North Carolina has been experiencing severe flooding over the last few days. And now, a structurally compromised dam has caused the evacuation of thousands.

Residents living near Lake Tahoma were ordered to leave by officials after the Lake Tahoma dam failed an inspection by engineers. The National Weather Service said that a flash flood emergency was also in place for McDowell County North Carolina, including the cities of Marion and Old Fort.

Those areas have a combined population of about 8,700 people.

The NWS also said that: “Floodwaters have reached levels not seen since the September 2004 floods associated with Hurricanes Frances and Ivan. Numerous evacuations of residences, businesses, and campgrounds, road closures, water rescues, and landslides are ongoing.”

The Lake Tahoma Dam is reported to be at risk of “imminent failure”, and if it breaks it could flood the surrounding area with thousands of gallons of water. Anyone caught in the flood zone would risk almost certain death, and property damage if the dam collapses is expected to be very significant.

This is just the latest impact from the landfall of Tropical Storm Alberto, the first named storm of this year’s hurricane season. A mudslide has already shut down three lanes of traffic on I-40 overnight, and a tv news anchor and photo-journalist died on Monday in North Carolina, while covering the storm. A tree was uprooted and fell on their SUV.

The latest news, that the Lake Tahoma Dam is in danger of collapse, comes after reports emerged that a landslide had merely set off a sensor warning there. But now, officials report that water has begun to spill around the sides of the Like Tahoma dam, and the latest news says that the dam is in imminent danger of collapse.

While “Dam Collapses” is usually the kind of headline you expect to see above a story about graft and corruption and our crumbling national infrastructure, this story may be more complex.
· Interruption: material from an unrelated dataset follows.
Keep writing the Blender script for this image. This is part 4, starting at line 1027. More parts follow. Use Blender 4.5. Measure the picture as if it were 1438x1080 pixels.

Rainfall for May is already at a record level in North Carolina.

And more rain is expected to come over the next few days. It’s not just the dam itself that’s collapsing, it’s the earth around the dam. Does America have really severe problems with its infrastructure? Yes.

But it’s unlikely that even a well-maintained dam could have withstood this much rain. You never want to build a dam or a bridge or a road to fail, of course. But at some point, if you want to turn a river into a lake and then settle your town near it, you’re going to run into some flooding.

At the same time, this issue does raise some very interesting questions about whose job it is to maintain small rural dams like the one on Lake Tahoma. If you believe in the principles of federalism, you probably think that in a small municipality like this one, it ought to be the responsibility of the locals to maintain their own infrastructure.

But it’s often the case that people want the federal or state government to handle that kind of responsibility, usually with money from taxpayers who’ll never see the benefit of the dam anyway.

Either way, you can make flood prevention and dam-maintenance a priority, or you can put it on the back burner. If this dam really does collapse, we’ll no doubt be hearing plenty about whose fault it was. Until then, we can hope that everyone in the affected area gets out okay.